- **AIM OF THE EXERCISE**:
Everything from the first line of the data below through the line that contains "M['black'], a_, True)" should be written out exactly, please, and nothing more; the pictures stay out.
☆ ☆ ☆ ☆ ☆
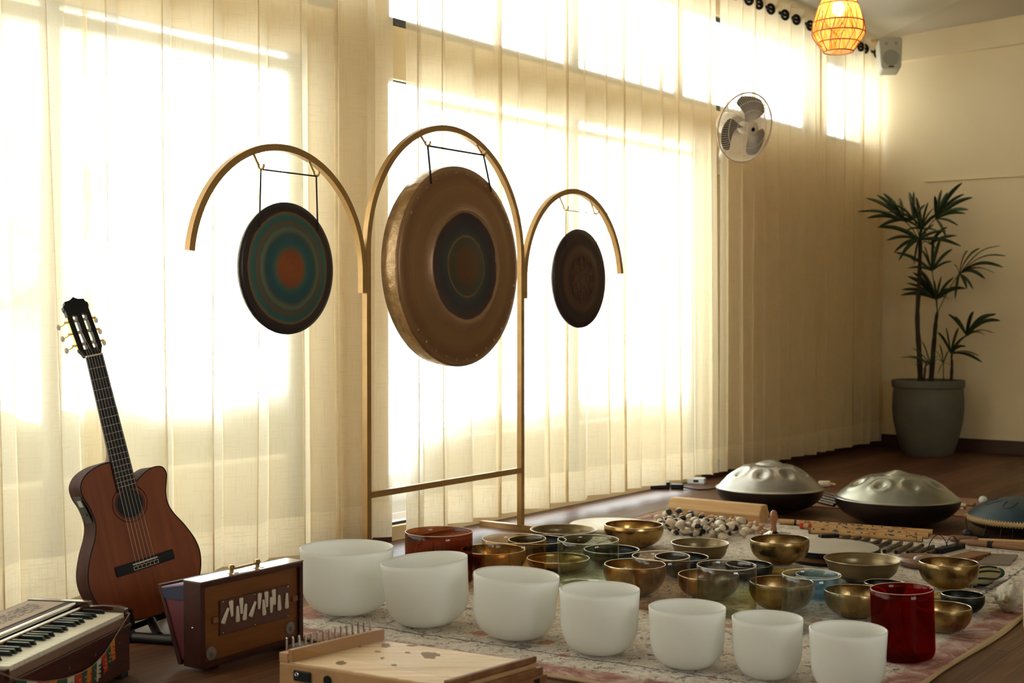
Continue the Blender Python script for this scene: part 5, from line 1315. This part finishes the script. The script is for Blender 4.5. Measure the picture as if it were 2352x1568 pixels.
for s_, nm in ((-1, 'cradle_arm'), (1, 'cradle_arm')):
    base_ = top+gx*(s_*.0); e_ = org+gx*(s_*.085)+gy*.045-gz*.012; f_ = org+gx*(s_*.095)-gy*.022+gz*.002
    a_ = MB().tube([L2(base_), L2(e_+Vector((0, 0, -.006))), L2(f_)], .009, 10).build(nm, M['blackm'], o, True)
    MB().tube([L2(f_), L2(f_-gy*.004+gz*.045)], .012, 12).build('pad', M['black'], a_, True)

# ------------------------------------------------------------------ wall fan
hub = at(1711, 293, 7.35); axf = Vector((.50, -.80, -.26)).normalized()
o = D.objects.new('wall_fan', None); C.objects.link(o); tag(o, 'cream oscillating fan with grey blades mounted high before the curtains', 'fan')
fx = axf.cross(Vector((0, 0, 1))).normalized()*-1; fz = axf.cross(fx).normalized()
if fz.z < 0: fz = -fz
fx = fz.cross(axf)*1.0
# local z = axis toward the room
o.matrix_world = Matrix(((fx.x, fz.x, axf.x, hub.x), (fx.y, fz.y, axf.y, hub.y), (fx.z, fz.z, axf.z, hub.z), (0, 0, 0, 1)))
RF = 79.5/FPX*7.35*1.0
mb = MB(); 
mb.torus((0, 0, 0), RF, .0042, 72, 8); g_ = mb.build('guard_ring', mat('fan_ring', (.50, .36, .24), .4), o, True)
def guard(sign, name):
    mb = MB(); nwire = 84
    for k in range(nwire):
        a = 2*PI*k/nwire; pts = []
        for i in range(9):
            t = i/8; rr_ = .04+(RF-.04)*t; zz_ = sign*.062*math.sqrt(max(0, 1-(t)**2.6)); pts.append((rr_*math.cos(a), rr_*math.sin(a), zz_))
        mb.tube(pts, .0010, 4)
    for t in (.42, .74): mb.torus((0, 0, sign*.062*math.sqrt(1-t**2.6)), .04+(RF-.04)*t, .0013, 60, 6)
    return mb.build(name, M['fanw'], o, True)
guard(1, 'front_guard'); guard(-1, 'rear_guard')
MB().lathe([(0, .068), (.030, .068), (.040, .064), (.042, .056), (0, .056)], 30).build('centre_cap', M['fanw'], o, True, sharp=50)
MB().lathe([(0, .071), (.011, .071), (.012, .067), (0, .067)], 20).build('badge', M['black'], o, True)
MB().lathe([(0, .03), (.030, .03), (.034, .02), (.034, -.02), (0, -.02)], 30).build('hub', M['fanw'], o, True, sharp=50)
bl = MB(); vs = []; nu, nv = 14, 10
for i in range(nu+1):
    u = i/nu; r_ = .026+(RF*.90-.026)*u; half = (.18+.62*math.sin(PI*min(1, u*1.02)*.62)**1.2*(1-max(0, u-.75)**2*9)); half = max(.05, half)
    for j in range(nv+1):
        v = -1+2*j/nv; a = .45*u+v*half*.86; vs.append((r_*math.cos(a), r_*math.sin(a), -.022*v*(1-.3*u)))
bl.add(vs, [(i*(nv+1)+j, (i+1)*(nv+1)+j, (i+1)*(nv+1)+j+1, i*(nv+1)+j+1) for i in range(nu) for j in range(nv)])
b0 = bl.build('blade', M['blade'], o, True); sdm = b0.modifiers.new('thickness', 'SOLIDIFY'); sdm.thickness = .002
for i, a in enumerate((62, 182, 302)):
    b_ = b0 if i == 0 else b0.copy()
    if i: C.objects.link(b_)
    b_.rotation_euler = (0, 0, math.radians(a))
MB().lathe([(0, -.20), (.045, -.195), (.062, -.17), (.066, -.10), (.058, -.07), (0, -.065)], 32).build('motor', M['fanw'], o, True)
iw = o.matrix_world.inverted()
wp = W(s_at(1650, D0)+.02, D0+.0, hub.z-.10)
q1 = iw@wp; ms_ = Vector((0, 0, -.15))
MB().tube([ms_, ms_+Vector((0, -.10, 0)), q1], .016, 12).build('arm', M['fanw'], o, True)
MB().box(wp+N*.012, (.09, .02, .16), (U, N, Z3)).build('wall_plate', M['fanw'], None, bevel=.004)
wpl = D.objects['wall_plate']; wpl.data.transform(iw); wpl.parent = o

# ------------------------------------------------------------------ rattan pendant lamp
Yl = 7.2; lc = at(1926, 72, Yl); RLp = 60/FPX*Yl; zb_ = at(1926, 119, Yl).z
o = empty('pendant_lamp', Vector((lc.x, lc.y, lc.z)), 'glowing woven rattan pendant lamp hanging from the ceiling', 'pendant lamp')
prl = [(.078, zb_-lc.z), (RLp*.80, -.062), (RLp*.97, -.025), (RLp, .005), (RLp*.96, .045), (RLp*.82, .11), (RLp*.64, .17), (RLp*.46, .23), (RLp*.33, .28), (RLp*.25, .31)]
prs = catmull([(r, z) for r, z in prl], 4)
mr, nt, out = newmat('glowing_raffia'); tc = nd(nt, 'TexCoord')
tlr = nd(nt, 'BsdfTranslucent'); dfr = nd(nt, 'BsdfDiffuse'); trr = nd(nt, 'BsdfTransparent')
w1_ = nd(nt, 'TexWave', Scale=7.0, Distortion=9.0); w1_.inputs['Detail'].default_value = 1.5; nt.links.new(tc.outputs['Object'], w1_.inputs[0])
colr = ramp(nt, w1_.outputs[1], [(.2, (.88, .40, .10)), (.7, (1.0, .68, .29))]); nt.links.new(colr, tlr.inputs[0]); nt.links.new(colr, dfr.inputs[0])
mm = nd(nt, 'MixShader'); mm.inputs[0].default_value = .7; nt.links.new(dfr.outputs[0], mm.inputs[1]); nt.links.new(tlr.outputs[0], mm.inputs[2])
fct = ramp(nt, w1_.outputs[1], [(.35, .08), (.75, .45)]); mm2 = nd(nt, 'MixShader'); nt.links.new(fct, mm2.inputs[0]); nt.links.new(mm.outputs[0], mm2.inputs[1]); nt.links.new(trr.outputs[0], mm2.inputs[2]); nt.links.new(mm2.outputs[0], out.inputs[0])
MB().lathe([(r-.003, z) for r, z in prs], 48).build('raffia_shade', mr, o, True)
sh_ = D.objects['raffia_shade']
bm = bmesh.new(); bm.from_mesh(sh_.data); bmesh.ops.delete(bm, geom=[f for f in bm.faces if len(f.verts) > 4], context='FACES_ONLY'); bm.to_mesh(sh_.data); bm.free()
M['rattan'] = mat('rattan_cane', (.34, .13, .035), .5)
for z_i in (0, 4, 10, 16, 22, 30): 
    r, z = prs[min(z_i, len(prs)-1)]; MB().torus((0, 0, z), r, .0032, 48, 6).build('ring', M['rattan'], o, True)
mb = MB()
for k in range(14):
    a = 2*PI*k/14; mb.tube([(r*math.cos(a+.02*i), r*math.sin(a+.02*i), z) for i, (r, z) in enumerate(prs)], .0018, 5)
mb.build('ribs', M['rattan'], o, True)
mb = MB(); rr = random.Random(2)
for k in range(60):
    a = rr.uniform(0, 6.28); i0 = rr.randint(0, 10); i1 = min(len(prs)-1, i0+rr.randint(8, 22)); sl = rr.uniform(-.07, .07)
    mb.tube([((prs[i][0]-.001)*math.cos(a+sl*(i-i0)), (prs[i][0]-.001)*math.sin(a+sl*(i-i0)), prs[i][1]) for i in range(i0, i1, 2)], .0013, 4)
mb.build('weave', M['rattan'], o, True)
mbu, nt, out = newmat('bulb'); em = nd(nt, 'Emission', Strength=40.0); em.inputs[0].default_value = (1, .66, .30, 1); nt.links.new(em.outputs[0], out.inputs[0])
MB().sphere((0, 0, .12), .032, 16, 12, (1, 1, 1.25)).build('bulb', mbu, o, True)
MB().lathe([(0, .155), (.018, .155), (.018, .20), (0, .20)], 16).build('socket', M['black'], o, True)
MB().tube([(0, 0, .20), (0, 0, zc+.35-lc.z)], .003, 6).build('cord', M['black'], o)
la = D.lights.new('pendant_light', 'POINT'); la.energy = 13; la.color = (1, .68, .34); la.shadow_soft_size = .035; lo = D.objects.new('pendant_light', la); C.objects.link(lo); lo.parent = o; lo.location = (0, 0, .12)

# ------------------------------------------------------------------ wall speaker
c = at(2042, 129, 9.25); sd2 = W(S1, 0) 
o = empty('wall_speaker', c, 'small pale wall speaker under the beam in the corner', 'speaker', rot=(math.radians(-8), 0, math.radians(-6)))
w2, h2, d2 = .078, .112, .15
pts = []
for (cx_, cz_) in ((1, 1), (-1, 1), (-1, -1), (1, -1)):
    for i in range(6):
        a = {(1, 1): 0, (-1, 1): PI/2, (-1, -1): PI, (1, -1): 3*PI/2}[(cx_, cz_)]+PI/2*i/5; wl = w2*(.88 if cz_ < 0 else 1)
        pts.append((cx_*(wl-.022)+.022*math.cos(a), cz_*(h2-.022)+.022*math.sin(a)))
MB().prism(pts, -d2/2, d2/2, lambda x, z, y: Vector((x, y, z))).build('cabinet', M['speaker'], o, bevel=.006)
MB().tube([(0, -d2/2-.0005, -.035), (0, -d2/2-.003, -.035)], .055, 32).build('grille', M['speakerg'], o)
MB().box((0, -d2/2-.001, -.098), (.036, .003, .010)).build('badge', M['black'], o)
for x in (-.03, .035): MB().tube([(x, -d2/2-.0005, .065), (x, -d2/2-.002, .065)], .012, 16).build('tweeter', M['speakerg'], o)
mb = MB(); mb.box((0, d2/2+.03, 0), (.03, .07, .05)); mb.build('bracket', M['white_pl'], o)

# ------------------------------------------------------------------ potted palm
q = fl(2131, 1044); pw_ = 81/FPX*q.y; hp = at(2131, 872, q.y).z
o = empty('potted_palm', Vector((q.x, q.y, 0)), 'lady palm in a tall grey cement pot in the corner', 'potted plant')
print('PLANT', q, pw_, hp)
prp = [(0, 0), (pw_*.66, 0), (pw_*.70, .01), (pw_*.84, hp*.22), (pw_*.95, hp*.45), (pw_*.985, hp*.62), (pw_*.975, hp*.78), (pw_*.95, hp*.89), (pw_*.965, hp*.895), (pw_*1.0, hp*.91), (pw_*1.005, hp*.985), (pw_*.99, hp), (pw_*.90, hp), (pw_*.88, hp*.9), (0, hp*.9)]
MB().lathe(prp, 64).build('pot', M['pot'], o, True, sharp=35)
MB().lathe([(0, hp*.93), (pw_*.87, hp*.925), (pw_*.87, hp*.91), (0, hp*.90)], 40).build('soil', M['soil'], o, True)
Yp = q.y; base = Vector((q.x, q.y, 0)); rr = random.Random(8)
def c6(x, y, dy=0): return at(1950+x/2.306, 400+y/2.306, Yp+dy)-base
def stem(pts, r0, r1): 
    n = len(pts); P_ = catmull3([c6(x, y, d) for x, y, d in pts]); m = len(P_)
    return MB().tube(P_, [r0+(r1-r0)*i/(m-1)*1.0+.0015*math.sin(i*2.1) for i in range(m)], 8).build('stem', M['stem'], o, True)
def catmull3(P_, n=5):
    out = []
    for i in range(len(P_)-1):
        p0 = P_[max(0, i-1)]; p1 = P_[i]; p2 = P_[i+1]; p3 = P_[min(len(P_)-1, i+2)]
        for k in range(n):
            t = k/n; out.append(.5*((2*p1)+(p2-p0)*t+(2*p0-5*p1+4*p2-p3)*t*t+(-p0+3*p1-3*p2+p3)*t**3))
    out.append(P_[-1]); return out
stem([(380, 1120, -.03), (372, 950, -.03), (362, 760, -.02), (372, 560, 0), (378, 350, 0)], .020, .012)
stem([(432, 1120, .03), (445, 960, .03), (458, 800, .02), (468, 730, .02)], .020, .010)
stem([(540, 1120, .08), (545, 1020, .07), (543, 960, .06)], .013, .006)
stem([(395, 1120, -.10), (405, 1020, -.09), (415, 990, -.09)], .008, .005)
def fan(crown, cen, tips, wmax=.029, dd=0):
    cr = c6(*crown, dd); ce = c6(*cen, dd+rr.uniform(-.12, .12)); mb = MB()
    mid_ = (cr+ce)/2+Vector((0, 0, .02)); mb.tube(catmull3([cr, mid_, ce], 4), .0035, 5)
    for tx, ty in tips:
        e = c6(tx, ty, dd+(rr.uniform(-.18, .12) if tx < 560 else rr.uniform(-.12, 0)-(tx-560)/300*.42)); L = (e-ce).length; ax = (e-ce).normalized()
        sag = Vector((0, 0, -1))*L*.10; sdv = ax.cross(Vector((rr.uniform(-.5, .5), -1, rr.uniform(-.1, .7)))).normalized(); nr_ = ax.cross(sdv).normalized()
        vs = []; n = 9
        for i in range(n+1):
            t = i/n; c_ = ce+(e-ce)*t+Vector((0, 0, 1))*(L*.10*math.sin(PI*t)); wv = wmax*.5*min(1, L/.28)*(math.sin(PI*min(1, .10+t*.86))**.55)*(1 if t < .97 else .5)
            vs += [c_-sdv*wv+nr_*wv*.35, c_, c_+sdv*wv+nr_*wv*.35]
        mb.add(vs, [(i*3+j, i*3+j+1, (i+1)*3+j+1, (i+1)*3+j) for i in range(n) for j in range(2)])
    f_ = mb.build('frond', M['leaf'], o, True); sdm = f_.modifiers.new('thickness', 'SOLIDIFY'); sdm.thickness = .0008; return f_
fan((378, 360), (290, 245), [(88, 125), (45, 198), (95, 232), (148, 110), (180, 100), (232, 155), (268, 125)])
fan((378, 360), (345, 240), [(318, 95), (343, 92), (405, 160), (150, 283), (240, 160), (210, 200)])
fan((378, 360), (460, 235), [(490, 82), (522, 95), (600, 45), (655, 122), (632, 187), (617, 208), (578, 272), (455, 115), (515, 335), (610, 105)])
fan((378, 370), (370, 345), [(200, 350), (240, 412), (265, 455), (155, 280), (280, 290), (450, 265), (515, 300), (593, 380), (345, 480), (400, 250)])
fan((378, 365), (385, 290), [(300, 200), (330, 150), (355, 120), (420, 150), (450, 180), (480, 210), (300, 300), (470, 300), (260, 240)])
fan((378, 370), (430, 370), [(548, 330), (572, 325), (480, 420), (520, 280), (395, 290)])
fan((468, 735), (440, 510), [(548, 395), (490, 330), (400, 380), (450, 330), (545, 460), (240, 412), (330, 450), (310, 497), (385, 400)])
fan((468, 735), (465, 660), [(275, 640), (280, 610), (305, 575), (310, 540), (340, 520), (365, 505), (620, 605), (555, 545), (525, 600), (450, 560), (490, 540), (530, 660)])
fan((468, 735), (585, 525), [(560, 480), (630, 405), (693, 392), (800, 378), (832, 432), (815, 492), (770, 522), (720, 553), (658, 608), (562, 660), (625, 605)])
fan((543, 965), (622, 850), [(525, 740), (560, 750), (658, 727), (752, 740), (778, 740), (800, 775), (770, 840), (720, 850)], dd=.06)
fan((543, 965), (540, 945), [(515, 810), (580, 812), (470, 835), (620, 910), (705, 995), (690, 960), (560, 880), (640, 850)], dd=.06)
fan((415, 990), (430, 1005), [(270, 970), (310, 960), (335, 920), (350, 1010), (385, 880), (470, 960), (385, 1045), (460, 930)], .016, dd=-.08)
fan((500, 1100), (500, 1000), [(455, 930), (480, 900), (540, 930), (560, 1020), (450, 990), (470, 1060)], .012, dd=.02)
☆ ☆ ☆ ☆ ☆
- **RESULT OF THE EXERCISE**:
Continue the Blender Python script for this scene: part 5, from line 1315. This part finishes the script. The script is for Blender 4.5. Measure the picture as if it were 2352x1568 pixels.
for s_, nm in ((-1, 'cradle_arm'), (1, 'cradle_arm')):
    base_ = top+gx*(s_*.0); e_ = org+gx*(s_*.085)+gy*.045-gz*.012; f_ = org+gx*(s_*.095)-gy*.022+gz*.002
    a_ = MB().tube([L2(base_), L2(e_+Vector((0, 0, -.006))), L2(f_)], .009, 10).build(nm, M['blackm'], o, True)
    MB().tube([L2(f_), L2(f_-gy*.004+gz*.045)], .012, 12).build('pad', M['black'], a_, True)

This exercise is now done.